Your task: Word for word, extract the first line of the records below and each line after it, up to and including the line with "MXZ(-7.9), .3, M_pil))". Pictures are left out.

Items from a dataset
•••••
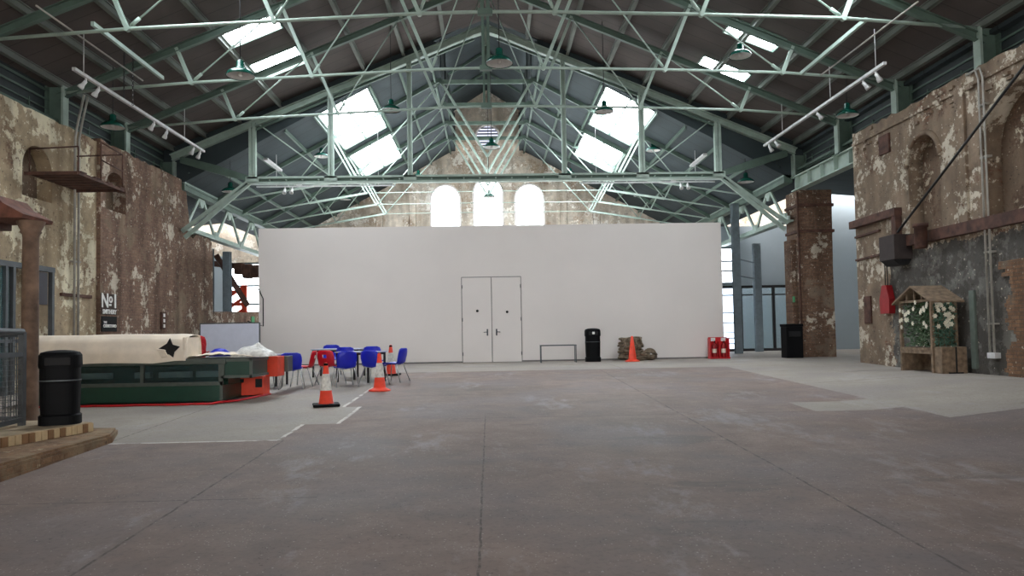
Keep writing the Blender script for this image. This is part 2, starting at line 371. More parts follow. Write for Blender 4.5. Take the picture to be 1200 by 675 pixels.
oR = [(-8, -.9), (20.85, -.3), (20.85, 6.56)] + jag(20.85, -8, 6.5, .045)[1:]
WR = wall('wall_right', XR, XR + .55, oR, [arch(16.8, 18.1, 3.25, 5.6), arch(12.9, 15.25, 3.25, 5.78)], M_wr)
# moulding round the right niches and shallow pilaster strips
for (y0, y1, zt) in ((16.8, 18.1, 5.6), (12.9, 15.25, 5.78)):
    c, r = (y0 + y1) / 2, (y1 - y0) / 2 + .05
    pts = [(XR - .01, c + r * math.cos(math.pi * k / 16), zt - r + .05 + r * math.sin(math.pi * k / 16)) for k in range(17)]
    m = MB(); m.tube(pts, .07, 6); m.build('niche_moulding', M_wr, WR)
for i, (y, w, z0, z1) in enumerate(((15.95, .16, 3.2, 6.3), (12.4, .3, 3.2, 6.3))):
    m = MB(); m.box(XR - .07, XR + .02, y - w, y + w, z0, z1, .015); m.build('pilaster', M_wr, WR)
m = MB(); m.box(XR - .06, XR + .02, 11.0, 20.8, 6.16, 6.24, .01); m.build('string_course', M_wr, WR)
for i in range(26):   # loose and missing bricks near the ragged top of the walls
    y = random.uniform(12.5, 20.6); z = random.choice((5.9, 6.0, 6.1, 6.3, 6.38)); m = MB()
    m.box(XR - .03 - random.random() * .05, XR + .03, y, y + random.uniform(.1, .22), z, z + .07); m.build('loose_brick', M_wr, WR)
# near end of the hall behind the viewer: wall with a wide doorway
struct(plate('wall_front', [(-11.2, -1), (11.2, -1), (11.2, 7.5), (0, 12), (-11.2, 7.5)], [[(-8, -.9), (8, -.9), (8, 5.0), (-8, 5.0)]], MXZ(-7.9), .3, M_pil))

# gable wall at the far end with three arched windows and the round louvred one
gab_out = [(-19, -.2), (19, -.2), (19, 9.4), (5.2, 9.4), (1.85, 11.1), (1.85, 13.3), (0, 14.45), (-1.85, 13.3), (-1.85, 11.1), (-5.2, 9.4), (-19, 9.4)]
gh = [arch(-3.13, -1.51, 4.4, 9.13), arch(-.81, .81, 4.4, 9.5), arch(1.45, 3.05, 4.4, 9.13), circ(.02, 11.8, .62),
      [(-13.9, 1.0), (-10.0, 1.0), (-10.0, 5.0), (-13.9, 5.0)], [(-17.8, 3.6), (-15.2, 3.6), (-15.2, 5.6), (-17.8, 5.6)]]
WB = struct(plate('wall_back', gab_out, gh, MXZ(40.5), .5, M_gab))
for x in (-4.1, -5.9, -7.7, 4.1, 5.9, 7.7):
    m = MB(); m.box(x - .18, x + .18, 40.12, 40.3, 3, 10.8 - abs(x) * .54, .02); m.build('pilaster', M_gab, WB)
for x in (-5, -6.8, 5, 6.8):
    m = MB(); m.box(x - .7, x + .7, 40.2, 40.3, 5.0, 7.6 if abs(x) > 6 else 8.3, .02); m.build('blocked_opening', M_gab, WB)
for i, (x0, x1, zt) in enumerate(((-3.13, -1.51, 9.13), (-.81, .81, 9.5), (1.45, 3.05, 9.13))):
    w = MB(); c, r = (x0 + x1) / 2, (x1 - x0) / 2
    pts = [(x0, 40.28, 4.4)] + [(c - r * math.cos(math.pi * k / 16), 40.28, zt - r + r * math.sin(math.pi * k / 16)) for k in range(17)] + [(x1, 40.28, 4.4)]
    w.tube(pts, .06, 6); o = struct(w.build('window_%d' % (i + 1), M_white))
    plate('pane', arch(x0, x1, 4.4, zt), [], MXZ(40.5), .03, M_win, o)
    g = MB()
    for z in (5.6, 6.8, 8.0): g.bar((x0, 40.42, z), (x1, 40.42, z), .03)
    g.bar((c, 40.42, 4.4), (c, 40.42, zt), .03); g.build('glazing_bar', M_white, o)
w = MB(); w.tube([(.02 + .64 * math.cos(2 * math.pi * k / 32), 40.25, 11.8 + .64 * math.sin(2 * math.pi * k / 32)) for k in range(32)], .07, 6, True)
o = struct(w.build('window_4', M_white)); plate('pane', circ(.02, 11.8, .62), [], MXZ(40.55), .03, M_dim, o)
g = MB()
for k in range(7):
    z = 11.8 - .48 + .16 * k; h = math.sqrt(max(0, .6 ** 2 - (z - 11.8) ** 2)); g.bar((.02 - h, 40.38, z), (.02 + h, 40.38, z), .12, .05)
g.build('louvre', M_louvre, o)
for i, (x0, x1, z0, z1) in enumerate(((-13.9, -10.0, 1.0, 5.0), (-17.8, -15.2, 3.6, 5.6))):
    w = MB()
    for a, b in (((x0, z0), (x1, z0)), ((x1, z0), (x1, z1)), ((x1, z1), (x0, z1)), ((x0, z1), (x0, z0)), ((x0, (z0 * .55 + z1 * .45)), (x1, (z0 * .55 + z1 * .45))), ((x0, (z0 * .3 + z1 * .7)), (x1, (z0 * .3 + z1 * .7)))):
        w.bar((a[0], 40.3, a[1]), (b[0], 40.3, b[1]), .1)
    o = struct(w.build('window_%d' % (5 + i), M_bluegrey)); plate('pane', [(x0, z0), (x1, z0), (x1, z1), (x0, z1)], [], MXZ(40.5), .03, M_win, o)

# side aisle beyond the pillar: drywall screen with glazed doors, and outer walls of both aisles
scr = [(9.4, -.1), (19, -.1), (19, 7.8), (14.6, 7.8), (14.6, 5.7), (9.4, 5.7)]
WS = struct(plate('wall_screen', scr, [[(9.9, 0), (14.4, 0), (14.4, 2.95), (9.9, 2.95)], [(9.9, 3.1), (11.1, 3.1), (11.1, 4.7), (9.9, 4.7)]], MXZ(33.55), .2, M_drywall))
w = MB()
for x in (9.9, 11.15, 11.4, 12.9, 14.4): w.bar((x, 33.4, 0), (x, 33.4, 2.95), .12, .1)
w.bar((9.9, 33.4, 2.92), (14.4, 33.4, 2.92), .12); w.bar((9.9, 33.4, .06), (14.4, 33.4, .06), .12); w.bar((9.9, 33.4, 2.55), (14.4, 33.4, 2.55), .06)
o = struct(w.build('door_2', M_black_m))
plate('pane', [(9.95, .1), (11.1, .1), (11.1, 2.9), (9.95, 2.9)], [], MXZ(33.45), .02, M_out, o)
plate('pane', [(11.45, .1), (14.35, .1), (14.35, 2.9), (11.45, 2.9)], [], MXZ(33.45), .02, M_glass, o)
g = MB()
for z in (.35, .6, .85, 1.3, 1.75): g.bar((9.95, 33.4, z), (11.1, 33.4, z), .05)
g.build('crash_rail', M_bluegrey, o)
w = MB()
for x in (9.9, 11.1): w.bar((x, 33.4, 3.1), (x, 33.4, 4.7), .1)
for z in (3.1, 3.65, 4.1, 4.7): w.bar((9.9, 33.4, z), (11.1, 33.4, z), .08)
o = struct(w.build('window_7', M_bluegrey)); plate('pane', [(9.9, 3.1), (11.1, 3.1), (11.1, 4.7), (9.9, 4.7)], [], MXZ(33.5), .02, M_win, o)
struct(plate('wall_lobby', [(9.5, 0), (19, 0), (19, 3.4), (9.5, 3.4)], [], MXZ(36.0), .15, M_drywall))
struct(plate('wall_outer_right', [(-8, -.2), (40.3, -.2), (40.3, 6.6), (-8, 6.6)], [], MYZ(19.0), .3, M_drywall))
struct(plate('wall_outer_left', [(-8, -.2), (40.3, -.2), (40.3, 6.6), (-8, 6.6)], [], MYZ(-18.3), .3, M_drywall))
m = MB(); m.prism([(10.95, 7.3), (19.2, 6.6), (19.2, 6.7), (10.95, 7.4)], 'Y', -8, 32.4); struct(m.build('ceiling_aisle_right', M_roofr))  # opaque roof added to dim the aisle, stopped short to light the screen
m = MB(); m.prism([(-11.1, 7.3), (-18.5, 6.6), (-18.5, 6.7), (-11.1, 7.4)], 'Y', -8, 39.2); struct(m.build('ceiling_aisle_left', M_roofr))  # added to keep sky glare off the left annex, gap left at far end
m = MB(); m.box(-18, -13.95, 40.15, 40.25, 0, 5.4); m.build('cladding', M_drywall, WB)
m = MB(); m.box(13.9, 14.6, 33.2, 33.45, 3.55, 3.85); m.build('ledge', M_black_m, WS)

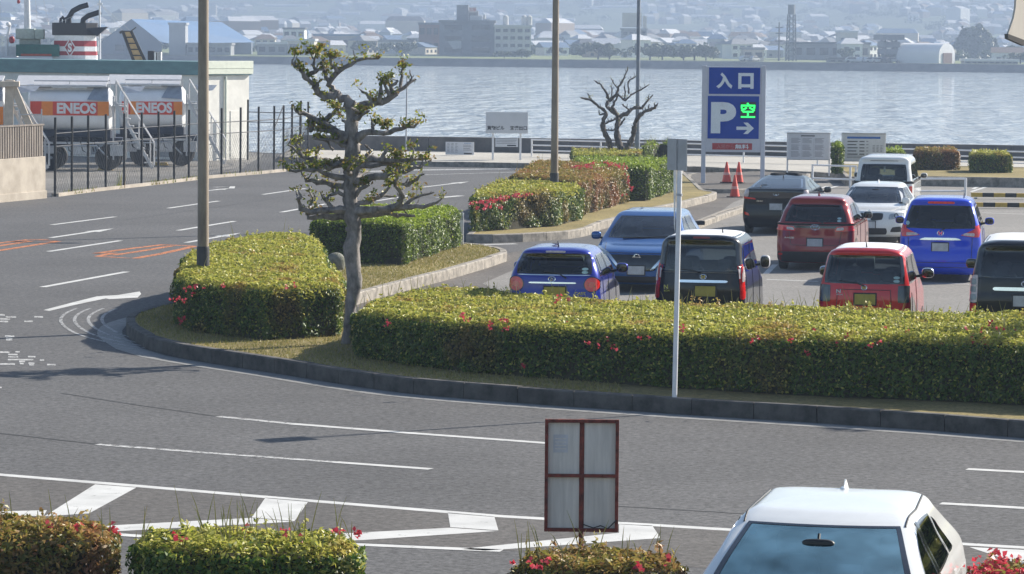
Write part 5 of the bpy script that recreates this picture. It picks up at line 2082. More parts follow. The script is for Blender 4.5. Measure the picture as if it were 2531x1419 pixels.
# ---------------- 5  maroon small crossover
W, L, H = 1.695, 3.995, 1.62
c = Car('parked_car', 'dark red metallic crossover with slim tail lamps joined by a black bar', 'car', rear_spot(1916, 2109, W), R(11), hatch(W, L, H, .36, 1.02, .85, .98, 1.08, roofw=.76, rake=.7),
        paint('paint_maroon', (0.24, 0.016, 0.018), .35), L, H)
c.window('rear', ((-.70, 1.06), (.70, 1.06), (.56, 1.43), (-.56, 1.43)), k=.14, rw=.1)
for ax in ('right', 'left'):
    c.window(ax, ((.62, 1.08), (1.62, 1.06), (1.62, 1.44), (.90, 1.42)), k=.14)
    c.window(ax, ((1.7, 1.06), (2.75, 1.03), (2.25, 1.44), (1.7, 1.44)), M_GLASSC, k=.14)
c.window('front', ((-.66, 1.06), (.66, 1.06), (.54, 1.44), (-.54, 1.44)), M_GLASSC)
c.patch('trim_bar', M_GLOSSB, 'rear', sq(-.62, .93, .62, .985), .1, .012)
for sx in (-1, 1):
    q = ((.42, .86), (.84, .88), (.84, 1.00), (.46, .965))
    lm = c.patch('tail_lamp', M_TAILR, 'rear', q if sx > 0 else mir(q), .2, .02, depth=.06)
    q = ((.45, .885), (.62, .895), (.62, .955), (.48, .945))
    c.patch('lamp_core', M_TAILW, 'rear', q if sx > 0 else mir(q), .3, .028, lm)
    q = ((.64, .34), (.80, .34), (.80, .38), (.64, .38))
    c.patch('reflector', M_TAILR, 'rear', q if sx > 0 else mir(q), .3, .01)
c.patch('bumper', M_PLASTIC, 'rear', sq(-.82, .2, .82, .42), .1, .014, depth=.03)
c.badge('ovals', 0, .95, .095)
c.plate(.62, M_PLATEW)
c.letters('RAIZE', -.66, .70, .20, .035)
c.wiper(((.18, 1.04), (.02, 1.09), (-.22, 1.10)))
for z in (1.09, 1.145):
    c.patch('sticker', M_STICK, 'rear', sq(.47, z - .022, .56, z + .022), 1, .007, depth=0)
c.antenna(.85, 0, True)
c.mirror(2.55, 1.06, M_GLOSSB)
c.seams([('rear', [(-.58, .90), (-.52, .56), (.52, .56), (.58, .90)]), ('right', [(1.66, .35), (1.66, 1.45)]), ('right', [(.95, .75), (.85, 1.05)]), ('right', [(2.8, .4), (2.8, 1.0)])])
c.finish(wr=.33)

# ---------------- 6  bright blue compact minivan
W, L, H = 1.695, 4.265, 1.76
c = Car('parked_car', 'bright royal blue compact minivan with red and clear tail lamps', 'car', rear_spot(2221, 2423, W), R(9), hatch(W, L, H, .30, 1.1, .75, .96, 1.0, roofw=.78, rake=.9),
        paint('paint_royal_blue', (0.006, 0.05, 0.62), .1), L, H)
c.window('rear', ((-.75, 1.12), (.75, 1.12), (.63, 1.60), (-.63, 1.60)), k=.16, rw=.09)
for ax in ('right', 'left'):
    c.window(ax, ((.5, 1.12), (1.7, 1.10), (1.7, 1.55), (.72, 1.55)), k=.12)
    c.window(ax, ((1.78, 1.10), (2.95, 1.07), (2.3, 1.55), (1.78, 1.55)), M_GLASSC, k=.12)
c.window('front', ((-.68, 1.14), (.68, 1.14), (.57, 1.58), (-.57, 1.58)), M_GLASSC)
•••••
Exercise solution:
Keep writing the Blender script for this image. This is part 2, starting at line 371. More parts follow. Write for Blender 4.5. Take the picture to be 1200 by 675 pixels.
oR = [(-8, -.9), (20.85, -.3), (20.85, 6.56)] + jag(20.85, -8, 6.5, .045)[1:]
WR = wall('wall_right', XR, XR + .55, oR, [arch(16.8, 18.1, 3.25, 5.6), arch(12.9, 15.25, 3.25, 5.78)], M_wr)
# moulding round the right niches and shallow pilaster strips
for (y0, y1, zt) in ((16.8, 18.1, 5.6), (12.9, 15.25, 5.78)):
    c, r = (y0 + y1) / 2, (y1 - y0) / 2 + .05
    pts = [(XR - .01, c + r * math.cos(math.pi * k / 16), zt - r + .05 + r * math.sin(math.pi * k / 16)) for k in range(17)]
    m = MB(); m.tube(pts, .07, 6); m.build('niche_moulding', M_wr, WR)
for i, (y, w, z0, z1) in enumerate(((15.95, .16, 3.2, 6.3), (12.4, .3, 3.2, 6.3))):
    m = MB(); m.box(XR - .07, XR + .02, y - w, y + w, z0, z1, .015); m.build('pilaster', M_wr, WR)
m = MB(); m.box(XR - .06, XR + .02, 11.0, 20.8, 6.16, 6.24, .01); m.build('string_course', M_wr, WR)
for i in range(26):   # loose and missing bricks near the ragged top of the walls
    y = random.uniform(12.5, 20.6); z = random.choice((5.9, 6.0, 6.1, 6.3, 6.38)); m = MB()
    m.box(XR - .03 - random.random() * .05, XR + .03, y, y + random.uniform(.1, .22), z, z + .07); m.build('loose_brick', M_wr, WR)
# near end of the hall behind the viewer: wall with a wide doorway
struct(plate('wall_front', [(-11.2, -1), (11.2, -1), (11.2, 7.5), (0, 12), (-11.2, 7.5)], [[(-8, -.9), (8, -.9), (8, 5.0), (-8, 5.0)]], MXZ(-7.9), .3, M_pil))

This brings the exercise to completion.